Lawmakers face mounting pressure to find a permanent legislative fix to the Deferred Action for Childhood Arrivals program — the Obama-era initiative that extended temporary legal status to foreign nationals who illegally entered the country as minors — with Democrats threatening to withhold their votes on a spending bill needed to keep the government funded past Jan. 19.

“I think that we’re optimistic that we’ll get a deal — I think this week would be fairly Herculean,” Short told reporters following a meeting on Capitol Hill Tuesday.

Immigration talks hit a road bump following a meeting at the White House Thursday, after President Donald Trump allegedly referred to Haiti, El Salvador and African nations as “sh*thole countries” during negotiations. Following the discussion, Trump repeatedly took to social media to blast Democrats, alleging Senate Minority Whip Dick Durbin misrepresented his remarks to the media, “blew DACA” and “is hurting our military.”

Despite the tensions that arose from the meeting, Short said he’s confident progress is being made despite the timeline remaining unclear.

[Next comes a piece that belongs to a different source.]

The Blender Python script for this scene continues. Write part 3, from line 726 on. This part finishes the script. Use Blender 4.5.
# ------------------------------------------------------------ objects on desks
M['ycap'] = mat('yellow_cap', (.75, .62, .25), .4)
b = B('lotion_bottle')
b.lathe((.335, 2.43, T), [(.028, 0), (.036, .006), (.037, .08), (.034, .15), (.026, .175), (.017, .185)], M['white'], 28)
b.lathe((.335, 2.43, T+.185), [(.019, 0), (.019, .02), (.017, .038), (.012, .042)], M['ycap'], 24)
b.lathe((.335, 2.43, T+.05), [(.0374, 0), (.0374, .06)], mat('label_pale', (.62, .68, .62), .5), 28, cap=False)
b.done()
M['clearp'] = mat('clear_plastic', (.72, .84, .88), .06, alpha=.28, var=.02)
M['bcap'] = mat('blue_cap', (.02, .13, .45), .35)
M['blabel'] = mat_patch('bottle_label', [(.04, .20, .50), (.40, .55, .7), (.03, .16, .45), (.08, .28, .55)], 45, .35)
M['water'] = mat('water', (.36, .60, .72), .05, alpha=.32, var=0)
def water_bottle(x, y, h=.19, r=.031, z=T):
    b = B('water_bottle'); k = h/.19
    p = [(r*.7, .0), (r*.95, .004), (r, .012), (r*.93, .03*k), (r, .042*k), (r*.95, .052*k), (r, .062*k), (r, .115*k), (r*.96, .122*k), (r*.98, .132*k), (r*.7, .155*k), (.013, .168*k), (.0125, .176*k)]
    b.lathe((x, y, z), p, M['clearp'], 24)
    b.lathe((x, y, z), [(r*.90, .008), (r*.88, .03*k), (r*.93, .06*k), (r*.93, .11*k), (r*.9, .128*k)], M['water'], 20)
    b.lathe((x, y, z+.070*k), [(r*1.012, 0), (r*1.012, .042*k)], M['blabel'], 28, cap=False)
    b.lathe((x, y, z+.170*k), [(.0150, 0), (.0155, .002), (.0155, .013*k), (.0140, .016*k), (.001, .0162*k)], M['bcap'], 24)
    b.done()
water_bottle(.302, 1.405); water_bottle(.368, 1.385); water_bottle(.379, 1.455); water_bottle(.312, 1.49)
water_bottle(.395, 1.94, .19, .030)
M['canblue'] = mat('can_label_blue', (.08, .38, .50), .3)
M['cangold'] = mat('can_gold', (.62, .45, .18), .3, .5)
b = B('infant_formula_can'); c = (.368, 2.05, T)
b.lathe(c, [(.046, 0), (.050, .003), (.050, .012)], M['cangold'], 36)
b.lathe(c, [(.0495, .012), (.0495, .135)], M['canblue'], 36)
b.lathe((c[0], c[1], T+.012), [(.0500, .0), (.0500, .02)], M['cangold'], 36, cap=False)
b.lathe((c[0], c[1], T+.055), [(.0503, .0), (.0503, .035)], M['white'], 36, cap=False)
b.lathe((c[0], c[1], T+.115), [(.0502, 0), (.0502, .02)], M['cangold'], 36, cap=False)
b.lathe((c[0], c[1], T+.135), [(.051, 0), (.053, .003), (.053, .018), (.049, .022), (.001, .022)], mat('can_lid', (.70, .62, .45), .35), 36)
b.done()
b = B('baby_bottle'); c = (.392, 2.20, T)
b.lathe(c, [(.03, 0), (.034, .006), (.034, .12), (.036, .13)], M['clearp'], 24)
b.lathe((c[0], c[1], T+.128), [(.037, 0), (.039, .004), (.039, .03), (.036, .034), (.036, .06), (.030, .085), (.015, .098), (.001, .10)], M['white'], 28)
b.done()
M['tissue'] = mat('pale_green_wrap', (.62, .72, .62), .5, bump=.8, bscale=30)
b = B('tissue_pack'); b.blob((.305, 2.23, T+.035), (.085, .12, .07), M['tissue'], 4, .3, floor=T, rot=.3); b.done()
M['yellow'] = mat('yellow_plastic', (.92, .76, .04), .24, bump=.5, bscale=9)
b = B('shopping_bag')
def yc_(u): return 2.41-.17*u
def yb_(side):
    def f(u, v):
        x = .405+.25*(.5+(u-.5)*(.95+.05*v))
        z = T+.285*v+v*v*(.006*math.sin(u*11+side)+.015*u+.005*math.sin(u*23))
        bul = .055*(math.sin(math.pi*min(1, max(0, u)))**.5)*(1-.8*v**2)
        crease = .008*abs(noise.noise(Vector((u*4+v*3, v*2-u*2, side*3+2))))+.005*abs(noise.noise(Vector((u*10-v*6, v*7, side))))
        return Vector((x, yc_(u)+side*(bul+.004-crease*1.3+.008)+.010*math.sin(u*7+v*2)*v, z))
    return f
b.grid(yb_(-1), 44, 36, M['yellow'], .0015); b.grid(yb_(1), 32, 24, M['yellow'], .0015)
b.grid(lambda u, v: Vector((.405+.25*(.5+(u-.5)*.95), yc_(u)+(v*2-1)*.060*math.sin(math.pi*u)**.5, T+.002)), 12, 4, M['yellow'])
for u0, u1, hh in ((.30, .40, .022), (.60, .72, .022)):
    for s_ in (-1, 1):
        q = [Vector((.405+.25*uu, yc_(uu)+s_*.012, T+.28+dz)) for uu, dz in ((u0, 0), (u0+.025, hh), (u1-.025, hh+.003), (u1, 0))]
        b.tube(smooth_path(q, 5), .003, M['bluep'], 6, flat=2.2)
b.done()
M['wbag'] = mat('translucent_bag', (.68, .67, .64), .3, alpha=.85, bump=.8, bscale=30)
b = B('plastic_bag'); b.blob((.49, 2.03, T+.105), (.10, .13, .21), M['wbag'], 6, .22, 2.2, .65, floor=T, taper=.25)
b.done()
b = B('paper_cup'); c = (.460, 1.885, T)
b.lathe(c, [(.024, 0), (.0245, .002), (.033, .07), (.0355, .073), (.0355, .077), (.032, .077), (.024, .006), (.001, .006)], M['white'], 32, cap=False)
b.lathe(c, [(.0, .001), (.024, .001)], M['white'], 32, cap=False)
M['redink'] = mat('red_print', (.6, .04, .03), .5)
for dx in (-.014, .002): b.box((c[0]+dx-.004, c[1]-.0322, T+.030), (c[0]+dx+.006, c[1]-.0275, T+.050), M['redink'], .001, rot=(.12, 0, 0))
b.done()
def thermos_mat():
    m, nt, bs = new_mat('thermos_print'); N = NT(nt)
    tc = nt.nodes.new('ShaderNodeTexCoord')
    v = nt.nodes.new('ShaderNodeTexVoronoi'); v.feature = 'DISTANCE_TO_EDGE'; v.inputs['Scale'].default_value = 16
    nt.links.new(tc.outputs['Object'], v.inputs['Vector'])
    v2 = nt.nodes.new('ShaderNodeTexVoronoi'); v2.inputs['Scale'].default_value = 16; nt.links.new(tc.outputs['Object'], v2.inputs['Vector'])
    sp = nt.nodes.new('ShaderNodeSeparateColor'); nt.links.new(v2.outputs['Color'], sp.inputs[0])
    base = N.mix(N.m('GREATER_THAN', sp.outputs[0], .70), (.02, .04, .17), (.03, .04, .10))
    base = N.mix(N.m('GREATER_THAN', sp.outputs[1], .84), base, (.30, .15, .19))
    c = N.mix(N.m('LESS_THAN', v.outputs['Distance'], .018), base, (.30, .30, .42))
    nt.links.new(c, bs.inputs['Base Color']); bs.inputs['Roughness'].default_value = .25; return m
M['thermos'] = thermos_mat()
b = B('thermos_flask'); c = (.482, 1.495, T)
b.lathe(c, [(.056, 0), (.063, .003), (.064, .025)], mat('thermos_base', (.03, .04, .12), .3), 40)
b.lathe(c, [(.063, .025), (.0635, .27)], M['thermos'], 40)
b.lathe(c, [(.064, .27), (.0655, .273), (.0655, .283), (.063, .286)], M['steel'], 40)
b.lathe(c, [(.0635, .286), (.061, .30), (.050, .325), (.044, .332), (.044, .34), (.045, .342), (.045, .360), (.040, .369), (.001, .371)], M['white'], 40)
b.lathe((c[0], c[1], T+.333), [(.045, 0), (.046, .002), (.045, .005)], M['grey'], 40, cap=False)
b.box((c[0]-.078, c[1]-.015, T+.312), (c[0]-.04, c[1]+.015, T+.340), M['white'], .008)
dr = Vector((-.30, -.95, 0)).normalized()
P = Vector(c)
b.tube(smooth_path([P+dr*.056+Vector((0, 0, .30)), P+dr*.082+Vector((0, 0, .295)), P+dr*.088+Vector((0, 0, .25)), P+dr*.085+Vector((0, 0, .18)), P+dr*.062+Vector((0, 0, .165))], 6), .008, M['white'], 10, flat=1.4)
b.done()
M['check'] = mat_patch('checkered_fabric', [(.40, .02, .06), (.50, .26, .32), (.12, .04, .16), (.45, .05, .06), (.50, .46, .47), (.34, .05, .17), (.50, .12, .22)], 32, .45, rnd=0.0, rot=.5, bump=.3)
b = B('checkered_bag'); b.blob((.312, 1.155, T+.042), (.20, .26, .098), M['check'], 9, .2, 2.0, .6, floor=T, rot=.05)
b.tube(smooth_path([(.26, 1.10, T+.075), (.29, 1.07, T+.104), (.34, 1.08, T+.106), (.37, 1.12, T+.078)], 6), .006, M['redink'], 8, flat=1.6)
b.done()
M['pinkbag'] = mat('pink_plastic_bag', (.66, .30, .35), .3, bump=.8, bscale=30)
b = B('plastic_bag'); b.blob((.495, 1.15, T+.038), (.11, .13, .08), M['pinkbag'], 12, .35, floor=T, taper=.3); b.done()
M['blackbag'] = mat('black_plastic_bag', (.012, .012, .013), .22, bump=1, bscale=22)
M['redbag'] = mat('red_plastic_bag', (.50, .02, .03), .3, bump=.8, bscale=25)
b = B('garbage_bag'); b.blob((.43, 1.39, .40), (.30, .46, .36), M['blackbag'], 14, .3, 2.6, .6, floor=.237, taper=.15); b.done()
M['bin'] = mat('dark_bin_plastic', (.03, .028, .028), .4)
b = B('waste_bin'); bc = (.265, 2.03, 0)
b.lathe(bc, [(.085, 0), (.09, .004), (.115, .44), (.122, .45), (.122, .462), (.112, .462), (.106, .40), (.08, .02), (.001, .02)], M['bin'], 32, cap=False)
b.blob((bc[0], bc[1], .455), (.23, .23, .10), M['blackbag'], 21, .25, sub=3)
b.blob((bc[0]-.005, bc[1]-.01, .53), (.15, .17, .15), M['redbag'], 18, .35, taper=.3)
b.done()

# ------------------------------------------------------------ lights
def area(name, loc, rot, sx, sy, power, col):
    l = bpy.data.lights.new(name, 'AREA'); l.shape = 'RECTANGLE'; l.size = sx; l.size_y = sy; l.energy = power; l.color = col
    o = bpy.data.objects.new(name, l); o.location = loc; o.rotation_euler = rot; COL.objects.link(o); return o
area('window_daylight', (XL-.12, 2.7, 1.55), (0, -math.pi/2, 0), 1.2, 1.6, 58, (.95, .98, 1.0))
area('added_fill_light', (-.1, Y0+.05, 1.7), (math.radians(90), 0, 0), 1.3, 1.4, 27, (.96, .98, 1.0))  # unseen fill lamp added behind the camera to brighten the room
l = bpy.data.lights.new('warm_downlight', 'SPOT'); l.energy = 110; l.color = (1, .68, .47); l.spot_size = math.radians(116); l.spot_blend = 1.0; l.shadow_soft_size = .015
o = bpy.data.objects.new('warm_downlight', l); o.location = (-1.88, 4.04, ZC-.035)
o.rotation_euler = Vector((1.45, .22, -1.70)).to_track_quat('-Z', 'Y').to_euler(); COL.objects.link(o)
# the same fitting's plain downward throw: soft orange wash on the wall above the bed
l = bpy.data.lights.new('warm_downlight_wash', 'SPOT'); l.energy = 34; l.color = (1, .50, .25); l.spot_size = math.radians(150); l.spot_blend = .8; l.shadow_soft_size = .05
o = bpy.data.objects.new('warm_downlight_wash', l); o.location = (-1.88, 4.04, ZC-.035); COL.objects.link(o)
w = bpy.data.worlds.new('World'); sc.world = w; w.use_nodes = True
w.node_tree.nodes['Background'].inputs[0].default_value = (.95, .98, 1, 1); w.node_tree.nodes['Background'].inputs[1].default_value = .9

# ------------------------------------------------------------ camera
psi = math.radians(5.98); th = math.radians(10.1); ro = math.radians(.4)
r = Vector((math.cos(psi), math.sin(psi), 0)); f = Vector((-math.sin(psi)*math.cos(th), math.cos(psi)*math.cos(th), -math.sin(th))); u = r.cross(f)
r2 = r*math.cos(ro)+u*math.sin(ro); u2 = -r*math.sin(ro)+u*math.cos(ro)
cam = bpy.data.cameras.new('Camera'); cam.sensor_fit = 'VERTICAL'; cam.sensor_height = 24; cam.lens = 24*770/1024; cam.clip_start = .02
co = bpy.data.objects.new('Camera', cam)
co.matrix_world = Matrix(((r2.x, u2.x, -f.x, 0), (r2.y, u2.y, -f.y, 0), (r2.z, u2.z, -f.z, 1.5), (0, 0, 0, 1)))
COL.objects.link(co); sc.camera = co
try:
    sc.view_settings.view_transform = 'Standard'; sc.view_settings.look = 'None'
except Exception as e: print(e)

“We’ve been anxious for a deal for awhile — keep in mind that General Kelly went to Congress last year and made the pitch that we should get this done,” Short continued. “We made the appeal we set up our priorities back in October. So, we have not had sort of an artificial deadline. I think that there are others who conflate this and want to tie it to a budget caps deal — we’ve been ready to deal with it all along.”

While Democrats have long pushed for a clean vote on the DREAM Act, which would provide conditional permanent resident status for undocumented immigrants brought to the U.S. as children, Short said it’s not in the cards. Top Republicans are advocating for a broader immigration package that addresses chain migration, border security and the visa lottery program in addition to a DACA fix.

“That’s not what we’re looking at,” Short said. “I think that we’re focused on the DACA population for now.”

The principal negotiators — House Majority Leader Kevin McCarthy, Senate Majority Whip John Cornyn, House Minority Whip Steny Hoyer and Durbin — are expected to meet Wednesday to further discussions.